Smith is part of pan-broadcaster group Bugs (Broadcasters' User Group) through which broadcasters from Channel 5 to Sky are lobbying distributors to cater more to widescreen broadcasting. Some are better than others, he says, and are gradually converting back-catalogues, but “what they tend to supply is full-scope 21:9 masters semi squeezed to 16:9, which is more suited to DVD. We usually have to work on a master to get proper 16:9.” But that's the BBC; many other channels don't have its generous resources to hand.

So how does this patchy support for widescreen go down with the film-makers? “Mv philosophy.” says Chris Jones of independent Living Spirit, “is just to compose the image the way you want to compose it. Frankly, it doesn't make any difference as long as you're not shooting in full anamorphic.

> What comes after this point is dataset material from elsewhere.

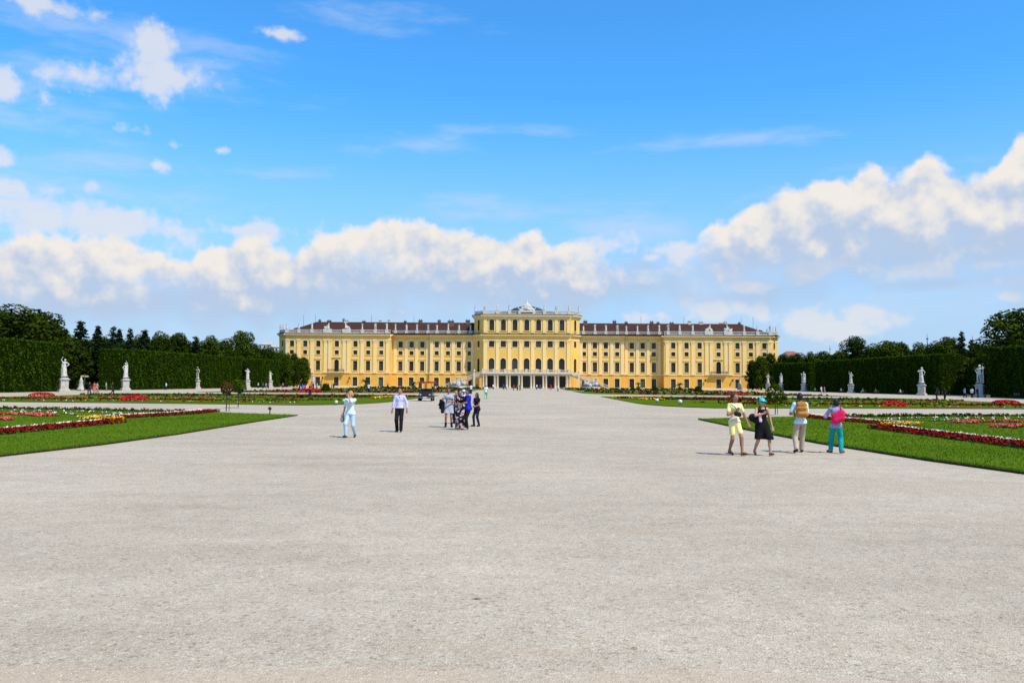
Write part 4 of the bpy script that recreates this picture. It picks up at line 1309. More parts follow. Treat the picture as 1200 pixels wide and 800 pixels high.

”It's the sort of thing anal cameramen and telecine operators get worked up about. With 16:9, you just zoom into the middle of the shot for TV. If I could, I'd shootevery film in full Cinemascope but you have to have more set, you have to have more light...- you have to have more budget.

Jones feels neither distributors nor broadcasters “give a damn. Star Wars is awful in 4:3; no one should be subjected to it. And look at any standard Channel 5 film, it's just horrible. But it's out of your control, there's nothing you can do about it.”

Film Four's Sykes counters that the requirements of broadcasters carry little weight with filmmakers. “As their funding comes mostly from film studios, not TV companies, those concerns are more important.” True for Hollywood, certainly, but even true, he says, for features that his own company makes with the likes of Working Title, where the bulk of the money comes from Polygram.

It'll be a long time until films are routinely transmitted in widescreen. And though the advent of hidef in the US this year may increase the number of widescreen prints available from Hollywood, until enough viewers have digital widescreen TV sets, films will go on being shown in full-screen 4:3.

But that won't stop film-makers choosing the format they prefer - and their day will come.